# Task prompt
Please output exactly the lines of the material from the first through the line containing "tag(link(nm, bm, M['corner']), kind='structure')", and nothing more.

# Recorded data

>> BEGIN

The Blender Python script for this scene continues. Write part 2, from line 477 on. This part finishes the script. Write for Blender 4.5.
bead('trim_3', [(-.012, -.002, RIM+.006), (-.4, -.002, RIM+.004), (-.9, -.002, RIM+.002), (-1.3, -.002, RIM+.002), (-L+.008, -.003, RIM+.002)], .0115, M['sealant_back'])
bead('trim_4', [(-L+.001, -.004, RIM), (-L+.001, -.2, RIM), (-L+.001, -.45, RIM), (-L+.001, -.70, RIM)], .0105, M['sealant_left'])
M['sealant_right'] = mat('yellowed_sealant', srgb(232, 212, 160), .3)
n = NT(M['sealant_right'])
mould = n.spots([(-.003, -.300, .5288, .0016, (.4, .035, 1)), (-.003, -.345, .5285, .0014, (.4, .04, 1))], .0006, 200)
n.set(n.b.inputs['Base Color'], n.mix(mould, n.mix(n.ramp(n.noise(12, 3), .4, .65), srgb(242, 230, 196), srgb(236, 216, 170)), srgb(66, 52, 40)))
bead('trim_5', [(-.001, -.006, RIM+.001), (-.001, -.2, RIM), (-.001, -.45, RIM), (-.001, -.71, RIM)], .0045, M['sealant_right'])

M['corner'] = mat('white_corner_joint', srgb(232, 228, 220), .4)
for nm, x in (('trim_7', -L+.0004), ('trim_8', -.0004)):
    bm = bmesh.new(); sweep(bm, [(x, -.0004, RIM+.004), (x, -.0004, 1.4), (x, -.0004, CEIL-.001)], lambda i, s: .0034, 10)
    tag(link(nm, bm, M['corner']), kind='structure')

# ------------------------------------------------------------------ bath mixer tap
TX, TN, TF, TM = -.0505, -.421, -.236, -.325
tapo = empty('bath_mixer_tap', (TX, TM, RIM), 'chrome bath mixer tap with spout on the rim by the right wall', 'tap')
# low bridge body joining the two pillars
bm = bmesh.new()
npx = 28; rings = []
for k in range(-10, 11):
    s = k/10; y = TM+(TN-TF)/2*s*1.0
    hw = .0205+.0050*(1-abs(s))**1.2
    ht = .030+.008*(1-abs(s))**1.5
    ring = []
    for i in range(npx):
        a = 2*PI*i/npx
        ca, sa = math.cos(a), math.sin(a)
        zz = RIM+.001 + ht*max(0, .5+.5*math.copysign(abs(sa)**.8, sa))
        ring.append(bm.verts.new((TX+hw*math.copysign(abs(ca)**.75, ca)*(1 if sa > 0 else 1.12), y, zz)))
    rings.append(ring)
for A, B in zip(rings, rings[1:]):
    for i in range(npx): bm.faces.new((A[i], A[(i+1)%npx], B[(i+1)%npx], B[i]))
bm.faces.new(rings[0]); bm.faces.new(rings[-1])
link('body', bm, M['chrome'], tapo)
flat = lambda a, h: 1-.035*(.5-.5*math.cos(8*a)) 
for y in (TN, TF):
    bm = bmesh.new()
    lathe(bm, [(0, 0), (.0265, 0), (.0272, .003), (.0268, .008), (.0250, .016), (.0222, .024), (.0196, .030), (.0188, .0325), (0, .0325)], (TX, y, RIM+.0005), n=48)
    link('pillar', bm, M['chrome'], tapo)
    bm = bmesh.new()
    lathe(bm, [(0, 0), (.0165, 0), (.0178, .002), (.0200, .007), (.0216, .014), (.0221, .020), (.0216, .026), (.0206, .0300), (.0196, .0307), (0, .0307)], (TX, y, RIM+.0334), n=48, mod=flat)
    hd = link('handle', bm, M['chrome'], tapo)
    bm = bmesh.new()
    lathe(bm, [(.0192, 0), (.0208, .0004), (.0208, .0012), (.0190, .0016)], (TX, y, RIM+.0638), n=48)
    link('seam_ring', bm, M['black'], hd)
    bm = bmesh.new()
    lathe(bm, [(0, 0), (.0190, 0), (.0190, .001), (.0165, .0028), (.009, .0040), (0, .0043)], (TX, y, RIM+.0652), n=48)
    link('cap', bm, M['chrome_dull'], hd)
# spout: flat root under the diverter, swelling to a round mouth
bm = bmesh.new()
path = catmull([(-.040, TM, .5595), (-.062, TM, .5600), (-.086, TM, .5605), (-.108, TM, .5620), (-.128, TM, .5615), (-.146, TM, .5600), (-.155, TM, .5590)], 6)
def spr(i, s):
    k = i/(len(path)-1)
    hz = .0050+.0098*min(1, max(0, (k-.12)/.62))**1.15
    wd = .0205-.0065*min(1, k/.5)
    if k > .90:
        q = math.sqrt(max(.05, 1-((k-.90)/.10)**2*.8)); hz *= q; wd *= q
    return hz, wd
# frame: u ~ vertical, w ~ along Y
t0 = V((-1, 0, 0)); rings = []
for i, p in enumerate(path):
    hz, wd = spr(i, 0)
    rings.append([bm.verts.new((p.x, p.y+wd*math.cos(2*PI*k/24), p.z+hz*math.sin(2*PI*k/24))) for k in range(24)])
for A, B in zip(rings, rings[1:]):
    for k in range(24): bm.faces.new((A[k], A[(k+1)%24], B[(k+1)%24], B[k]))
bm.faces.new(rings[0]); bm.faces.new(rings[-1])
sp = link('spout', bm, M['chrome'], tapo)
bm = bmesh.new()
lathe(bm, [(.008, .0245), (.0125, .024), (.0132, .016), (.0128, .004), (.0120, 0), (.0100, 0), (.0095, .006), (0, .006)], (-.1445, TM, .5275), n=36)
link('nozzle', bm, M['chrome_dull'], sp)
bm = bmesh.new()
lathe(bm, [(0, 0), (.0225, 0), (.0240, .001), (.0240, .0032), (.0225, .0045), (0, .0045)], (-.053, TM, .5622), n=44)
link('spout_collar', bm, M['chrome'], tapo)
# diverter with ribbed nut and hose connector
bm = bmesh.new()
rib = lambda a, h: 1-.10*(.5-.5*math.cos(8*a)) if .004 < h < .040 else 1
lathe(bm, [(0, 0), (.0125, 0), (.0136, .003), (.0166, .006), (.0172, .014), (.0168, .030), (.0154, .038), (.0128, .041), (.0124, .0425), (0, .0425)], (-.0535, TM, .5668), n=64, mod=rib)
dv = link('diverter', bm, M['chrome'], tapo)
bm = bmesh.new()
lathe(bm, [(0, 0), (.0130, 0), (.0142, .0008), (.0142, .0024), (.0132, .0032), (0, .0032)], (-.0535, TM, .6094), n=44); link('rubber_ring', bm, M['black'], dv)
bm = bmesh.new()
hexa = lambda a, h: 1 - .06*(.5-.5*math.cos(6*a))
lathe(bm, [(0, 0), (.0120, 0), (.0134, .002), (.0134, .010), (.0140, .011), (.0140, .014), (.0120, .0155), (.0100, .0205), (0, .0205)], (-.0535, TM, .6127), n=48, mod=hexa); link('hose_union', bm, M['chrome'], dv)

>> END

# Answer in full
The Blender Python script for this scene continues. Write part 2, from line 477 on. This part finishes the script. Write for Blender 4.5.
bead('trim_3', [(-.012, -.002, RIM+.006), (-.4, -.002, RIM+.004), (-.9, -.002, RIM+.002), (-1.3, -.002, RIM+.002), (-L+.008, -.003, RIM+.002)], .0115, M['sealant_back'])
bead('trim_4', [(-L+.001, -.004, RIM), (-L+.001, -.2, RIM), (-L+.001, -.45, RIM), (-L+.001, -.70, RIM)], .0105, M['sealant_left'])
M['sealant_right'] = mat('yellowed_sealant', srgb(232, 212, 160), .3)
n = NT(M['sealant_right'])
mould = n.spots([(-.003, -.300, .5288, .0016, (.4, .035, 1)), (-.003, -.345, .5285, .0014, (.4, .04, 1))], .0006, 200)
n.set(n.b.inputs['Base Color'], n.mix(mould, n.mix(n.ramp(n.noise(12, 3), .4, .65), srgb(242, 230, 196), srgb(236, 216, 170)), srgb(66, 52, 40)))
bead('trim_5', [(-.001, -.006, RIM+.001), (-.001, -.2, RIM), (-.001, -.45, RIM), (-.001, -.71, RIM)], .0045, M['sealant_right'])

M['corner'] = mat('white_corner_joint', srgb(232, 228, 220), .4)
for nm, x in (('trim_7', -L+.0004), ('trim_8', -.0004)):
    bm = bmesh.new(); sweep(bm, [(x, -.0004, RIM+.004), (x, -.0004, 1.4), (x, -.0004, CEIL-.001)], lambda i, s: .0034, 10)
    tag(link(nm, bm, M['corner']), kind='structure')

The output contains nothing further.